まだまだいなかのねずみ

日本の片隅で妻・母・非正規雇用者している栗ようかんの思索と日常

「邪道」な読み聞かせ

ボランティア活動してる老人ホームで絵本を読んだら、
老人たちの目がキラキラになった。
「読み聞かせ、上手よねー。」と褒めてもらったけれど、
わたしには読み聞かせに関してちょっと辛い思い出がある。
 
長男が幼稚園に入ったばかりだった頃。
お母さんたちの読み聞かせグループに入ってたことがある。
その頃長男は妹が生まれてグレちゃってて、
読み聞かせを口実にして様子を見に行きたかったから。
小さい頃から読書が大好きで、読み方にちょっぴり自信もあったし。
 
それが、「読み方が邪道だ」とケチョンケチョン。
わたしの読み方は、登場人物一人ひとりの声を作り、
口調や読むテンポも結構変える読み方。
それが「邪道だ」と先輩お母さんから集中砲火を浴びた。
いわく、「子どもたちの想像力を阻害する。
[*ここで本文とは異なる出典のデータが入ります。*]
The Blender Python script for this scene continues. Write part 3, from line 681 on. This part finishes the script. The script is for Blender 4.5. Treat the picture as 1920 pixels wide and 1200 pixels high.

」
「お話の面白さではなく、読み手の面白さしか伝わらない。」
わたしが読むと、子供たちの反応が全然違って、目がキラキラになったんだけど。
言われたような読み方がどうしても出来なかったのと、
「絵本の読み聞かせさえしていれば、子どもはまっすぐ育ちます」みたいなことばかり言う、
「読み聞かせ教」の信者みたいなお母さんについていけないと思ったのとでグループを抜けてしまった。
 
サンプル数2(つまりうちの子どもたちだけ)だから、
あまり一般化してはいけないかもしれないけど、
平坦な読み方をすると子どもはほんの数十秒で飽きる。
「お話の内容」とかそういう部分に行き着くはるか前にお話の世界からどこかよそへ行ってしまう。
子どもにお話の面白さを伝えようと思ったら、
彼らの興味・関心をお話の中にひきつけて置かなければならない。
そのために一番有効なのは、
やはり「邪道」とされる読み方のように思う。
わたしは「邪道」な読み方で、
長男には中1の終わりまで、長女には小6の途中まで読み聞かせを続けた。
(子どもたちに「読んで!読んで!」と言われていたから。)
 
昔の紙芝居のことを考えてみたってそうじゃないかな?
紙芝居は「黄金バット」やらいろんな話を、
声色を使ってオモシロおかしく語って聞かせた。
それをかつての子どもたちは未だに忘れられずにいるのだ。
おじさんが面白かった、とかってことだけじゃない。
お話の筋自体を何十年経っても覚えているのだ。
みんなが興奮し、ワクワクしたその場の空気もひっくるめて、全て。
 
・・・まあ、老人ホームにいる方々については、
とにかく「刺激」を必要としているわけで。
わたしの読み聞かせのやり方がたとえ「邪道」だとしても、
あまり問題はない・・・と信じたい。